Written request
Your task is to output all the records below, word for word.

Data for this task

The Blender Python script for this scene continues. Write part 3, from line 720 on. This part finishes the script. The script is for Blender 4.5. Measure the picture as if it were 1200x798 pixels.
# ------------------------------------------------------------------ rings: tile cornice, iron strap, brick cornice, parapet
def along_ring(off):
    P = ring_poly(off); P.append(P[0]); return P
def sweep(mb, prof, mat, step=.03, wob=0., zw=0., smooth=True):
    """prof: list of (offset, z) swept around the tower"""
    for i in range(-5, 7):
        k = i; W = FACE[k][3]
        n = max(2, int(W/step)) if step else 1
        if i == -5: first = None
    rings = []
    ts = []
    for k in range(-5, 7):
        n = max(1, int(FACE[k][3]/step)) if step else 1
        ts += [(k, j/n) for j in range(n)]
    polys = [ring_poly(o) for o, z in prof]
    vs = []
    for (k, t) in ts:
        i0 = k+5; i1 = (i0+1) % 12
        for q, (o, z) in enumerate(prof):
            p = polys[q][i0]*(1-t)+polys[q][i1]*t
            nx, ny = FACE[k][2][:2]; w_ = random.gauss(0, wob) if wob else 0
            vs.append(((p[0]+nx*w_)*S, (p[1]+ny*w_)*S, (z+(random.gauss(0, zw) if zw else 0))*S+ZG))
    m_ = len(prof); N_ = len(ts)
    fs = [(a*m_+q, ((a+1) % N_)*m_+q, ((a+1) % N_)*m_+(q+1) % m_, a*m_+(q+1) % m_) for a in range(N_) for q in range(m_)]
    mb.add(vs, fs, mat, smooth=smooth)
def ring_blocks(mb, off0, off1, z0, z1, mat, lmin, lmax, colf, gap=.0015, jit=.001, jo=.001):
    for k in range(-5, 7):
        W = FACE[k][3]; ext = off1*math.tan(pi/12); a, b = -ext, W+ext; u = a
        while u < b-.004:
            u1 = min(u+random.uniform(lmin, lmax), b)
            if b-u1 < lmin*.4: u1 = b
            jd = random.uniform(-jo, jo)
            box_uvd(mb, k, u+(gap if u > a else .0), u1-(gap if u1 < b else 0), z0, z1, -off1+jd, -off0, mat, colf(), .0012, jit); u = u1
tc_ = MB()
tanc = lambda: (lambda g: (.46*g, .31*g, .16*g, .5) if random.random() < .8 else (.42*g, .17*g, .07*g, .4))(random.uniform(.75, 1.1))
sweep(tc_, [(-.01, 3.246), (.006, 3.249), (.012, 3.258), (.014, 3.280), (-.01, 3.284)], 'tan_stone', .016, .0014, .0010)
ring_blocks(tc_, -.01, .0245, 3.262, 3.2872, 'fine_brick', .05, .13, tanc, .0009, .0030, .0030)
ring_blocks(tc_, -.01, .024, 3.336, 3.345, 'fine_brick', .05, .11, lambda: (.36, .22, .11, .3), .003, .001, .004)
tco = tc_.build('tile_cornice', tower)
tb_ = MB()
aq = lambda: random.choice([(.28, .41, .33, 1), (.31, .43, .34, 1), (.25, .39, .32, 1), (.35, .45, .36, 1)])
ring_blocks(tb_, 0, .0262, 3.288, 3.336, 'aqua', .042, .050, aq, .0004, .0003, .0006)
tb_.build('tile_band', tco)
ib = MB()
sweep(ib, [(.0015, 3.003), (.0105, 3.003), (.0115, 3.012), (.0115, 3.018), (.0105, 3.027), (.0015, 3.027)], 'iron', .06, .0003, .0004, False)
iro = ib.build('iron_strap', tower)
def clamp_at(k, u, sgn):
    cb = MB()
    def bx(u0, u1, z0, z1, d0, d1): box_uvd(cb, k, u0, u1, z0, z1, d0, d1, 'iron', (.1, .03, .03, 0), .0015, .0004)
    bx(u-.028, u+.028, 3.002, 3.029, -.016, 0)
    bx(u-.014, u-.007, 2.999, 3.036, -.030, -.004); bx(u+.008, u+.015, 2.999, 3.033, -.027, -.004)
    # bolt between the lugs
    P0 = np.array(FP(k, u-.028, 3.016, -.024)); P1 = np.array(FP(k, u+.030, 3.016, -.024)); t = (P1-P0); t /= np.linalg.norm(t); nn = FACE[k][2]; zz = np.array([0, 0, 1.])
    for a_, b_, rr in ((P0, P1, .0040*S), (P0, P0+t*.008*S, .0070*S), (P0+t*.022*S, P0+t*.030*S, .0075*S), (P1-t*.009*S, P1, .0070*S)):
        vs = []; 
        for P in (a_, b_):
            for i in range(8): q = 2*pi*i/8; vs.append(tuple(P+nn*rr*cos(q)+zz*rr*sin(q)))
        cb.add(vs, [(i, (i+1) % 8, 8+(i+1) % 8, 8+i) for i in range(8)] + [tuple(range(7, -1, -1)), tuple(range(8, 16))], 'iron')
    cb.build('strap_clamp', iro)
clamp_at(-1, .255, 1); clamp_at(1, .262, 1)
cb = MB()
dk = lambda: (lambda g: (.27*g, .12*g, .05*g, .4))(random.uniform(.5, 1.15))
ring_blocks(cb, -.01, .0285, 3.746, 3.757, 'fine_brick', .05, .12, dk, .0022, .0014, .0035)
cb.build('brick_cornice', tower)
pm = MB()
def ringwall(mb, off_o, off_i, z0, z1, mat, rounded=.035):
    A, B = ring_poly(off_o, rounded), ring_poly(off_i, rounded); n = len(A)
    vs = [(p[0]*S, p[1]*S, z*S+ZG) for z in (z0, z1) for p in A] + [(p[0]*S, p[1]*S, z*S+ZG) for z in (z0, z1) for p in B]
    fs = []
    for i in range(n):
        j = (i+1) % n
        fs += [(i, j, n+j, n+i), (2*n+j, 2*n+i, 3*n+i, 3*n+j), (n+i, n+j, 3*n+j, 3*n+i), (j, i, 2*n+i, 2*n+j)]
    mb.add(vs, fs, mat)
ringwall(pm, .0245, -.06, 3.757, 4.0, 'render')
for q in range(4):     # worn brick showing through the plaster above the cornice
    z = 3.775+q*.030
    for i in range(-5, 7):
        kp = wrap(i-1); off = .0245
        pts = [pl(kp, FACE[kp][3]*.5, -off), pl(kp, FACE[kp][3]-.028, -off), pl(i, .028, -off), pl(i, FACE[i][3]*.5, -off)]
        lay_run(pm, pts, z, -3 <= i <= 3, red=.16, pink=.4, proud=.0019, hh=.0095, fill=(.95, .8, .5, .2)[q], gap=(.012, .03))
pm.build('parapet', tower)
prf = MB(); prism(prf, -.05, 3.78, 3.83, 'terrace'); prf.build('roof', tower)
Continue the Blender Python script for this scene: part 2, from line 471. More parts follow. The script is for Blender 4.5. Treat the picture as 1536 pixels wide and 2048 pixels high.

Solution to the problem
The Blender Python script for this scene continues. Write part 3, from line 720 on. This part finishes the script. The script is for Blender 4.5. Measure the picture as if it were 1200x798 pixels.
# ------------------------------------------------------------------ rings: tile cornice, iron strap, brick cornice, parapet
def along_ring(off):
    P = ring_poly(off); P.append(P[0]); return P
def sweep(mb, prof, mat, step=.03, wob=0., zw=0., smooth=True):
    """prof: list of (offset, z) swept around the tower"""
    for i in range(-5, 7):
        k = i; W = FACE[k][3]
        n = max(2, int(W/step)) if step else 1
        if i == -5: first = None
    rings = []
    ts = []
    for k in range(-5, 7):
        n = max(1, int(FACE[k][3]/step)) if step else 1
        ts += [(k, j/n) for j in range(n)]
    polys = [ring_poly(o) for o, z in prof]
    vs = []
    for (k, t) in ts:
        i0 = k+5; i1 = (i0+1) % 12
        for q, (o, z) in enumerate(prof):
            p = polys[q][i0]*(1-t)+polys[q][i1]*t
            nx, ny = FACE[k][2][:2]; w_ = random.gauss(0, wob) if wob else 0
            vs.append(((p[0]+nx*w_)*S, (p[1]+ny*w_)*S, (z+(random.gauss(0, zw) if zw else 0))*S+ZG))
    m_ = len(prof); N_ = len(ts)
    fs = [(a*m_+q, ((a+1) % N_)*m_+q, ((a+1) % N_)*m_+(q+1) % m_, a*m_+(q+1) % m_) for a in range(N_) for q in range(m_)]
    mb.add(vs, fs, mat, smooth=smooth)
def ring_blocks(mb, off0, off1, z0, z1, mat, lmin, lmax, colf, gap=.0015, jit=.001, jo=.001):
    for k in range(-5, 7):
        W = FACE[k][3]; ext = off1*math.tan(pi/12); a, b = -ext, W+ext; u = a
        while u < b-.004:
            u1 = min(u+random.uniform(lmin, lmax), b)
            if b-u1 < lmin*.4: u1 = b
            jd = random.uniform(-jo, jo)
            box_uvd(mb, k, u+(gap if u > a else .0), u1-(gap if u1 < b else 0), z0, z1, -off1+jd, -off0, mat, colf(), .0012, jit); u = u1
tc_ = MB()
tanc = lambda: (lambda g: (.46*g, .31*g, .16*g, .5) if random.random() < .8 else (.42*g, .17*g, .07*g, .4))(random.uniform(.75, 1.1))
sweep(tc_, [(-.01, 3.246), (.006, 3.249), (.012, 3.258), (.014, 3.280), (-.01, 3.284)], 'tan_stone', .016, .0014, .0010)
ring_blocks(tc_, -.01, .0245, 3.262, 3.2872, 'fine_brick', .05, .13, tanc, .0009, .0030, .0030)
ring_blocks(tc_, -.01, .024, 3.336, 3.345, 'fine_brick', .05, .11, lambda: (.36, .22, .11, .3), .003, .001, .004)
tco = tc_.build('tile_cornice', tower)
tb_ = MB()
aq = lambda: random.choice([(.28, .41, .33, 1), (.31, .43, .34, 1), (.25, .39, .32, 1), (.35, .45, .36, 1)])
ring_blocks(tb_, 0, .0262, 3.288, 3.336, 'aqua', .042, .050, aq, .0004, .0003, .0006)
tb_.build('tile_band', tco)
ib = MB()
sweep(ib, [(.0015, 3.003), (.0105, 3.003), (.0115, 3.012), (.0115, 3.018), (.0105, 3.027), (.0015, 3.027)], 'iron', .06, .0003, .0004, False)
iro = ib.build('iron_strap', tower)
def clamp_at(k, u, sgn):
    cb = MB()
    def bx(u0, u1, z0, z1, d0, d1): box_uvd(cb, k, u0, u1, z0, z1, d0, d1, 'iron', (.1, .03, .03, 0), .0015, .0004)
    bx(u-.028, u+.028, 3.002, 3.029, -.016, 0)
    bx(u-.014, u-.007, 2.999, 3.036, -.030, -.004); bx(u+.008, u+.015, 2.999, 3.033, -.027, -.004)
    # bolt between the lugs
    P0 = np.array(FP(k, u-.028, 3.016, -.024)); P1 = np.array(FP(k, u+.030, 3.016, -.024)); t = (P1-P0); t /= np.linalg.norm(t); nn = FACE[k][2]; zz = np.array([0, 0, 1.])
    for a_, b_, rr in ((P0, P1, .0040*S), (P0, P0+t*.008*S, .0070*S), (P0+t*.022*S, P0+t*.030*S, .0075*S), (P1-t*.009*S, P1, .0070*S)):
        vs = []; 
        for P in (a_, b_):
            for i in range(8): q = 2*pi*i/8; vs.append(tuple(P+nn*rr*cos(q)+zz*rr*sin(q)))
        cb.add(vs, [(i, (i+1) % 8, 8+(i+1) % 8, 8+i) for i in range(8)] + [tuple(range(7, -1, -1)), tuple(range(8, 16))], 'iron')
    cb.build('strap_clamp', iro)
clamp_at(-1, .255, 1); clamp_at(1, .262, 1)
cb = MB()
dk = lambda: (lambda g: (.27*g, .12*g, .05*g, .4))(random.uniform(.5, 1.15))
ring_blocks(cb, -.01, .0285, 3.746, 3.757, 'fine_brick', .05, .12, dk, .0022, .0014, .0035)
cb.build('brick_cornice', tower)
pm = MB()
def ringwall(mb, off_o, off_i, z0, z1, mat, rounded=.035):
    A, B = ring_poly(off_o, rounded), ring_poly(off_i, rounded); n = len(A)
    vs = [(p[0]*S, p[1]*S, z*S+ZG) for z in (z0, z1) for p in A] + [(p[0]*S, p[1]*S, z*S+ZG) for z in (z0, z1) for p in B]
    fs = []
    for i in range(n):
        j = (i+1) % n
        fs += [(i, j, n+j, n+i), (2*n+j, 2*n+i, 3*n+i, 3*n+j), (n+i, n+j, 3*n+j, 3*n+i), (j, i, 2*n+i, 2*n+j)]
    mb.add(vs, fs, mat)
ringwall(pm, .0245, -.06, 3.757, 4.0, 'render')
for q in range(4):     # worn brick showing through the plaster above the cornice
    z = 3.775+q*.030
    for i in range(-5, 7):
        kp = wrap(i-1); off = .0245
        pts = [pl(kp, FACE[kp][3]*.5, -off), pl(kp, FACE[kp][3]-.028, -off), pl(i, .028, -off), pl(i, FACE[i][3]*.5, -off)]
        lay_run(pm, pts, z, -3 <= i <= 3, red=.16, pink=.4, proud=.0019, hh=.0095, fill=(.95, .8, .5, .2)[q], gap=(.012, .03))
pm.build('parapet', tower)
prf = MB(); prism(prf, -.05, 3.78, 3.83, 'terrace'); prf.build('roof', tower)
Continue the Blender Python script for this scene: part 2, from line 471. More parts follow. The script is for Blender 4.5. Treat the picture as 1536 pixels wide and 2048 pixels high.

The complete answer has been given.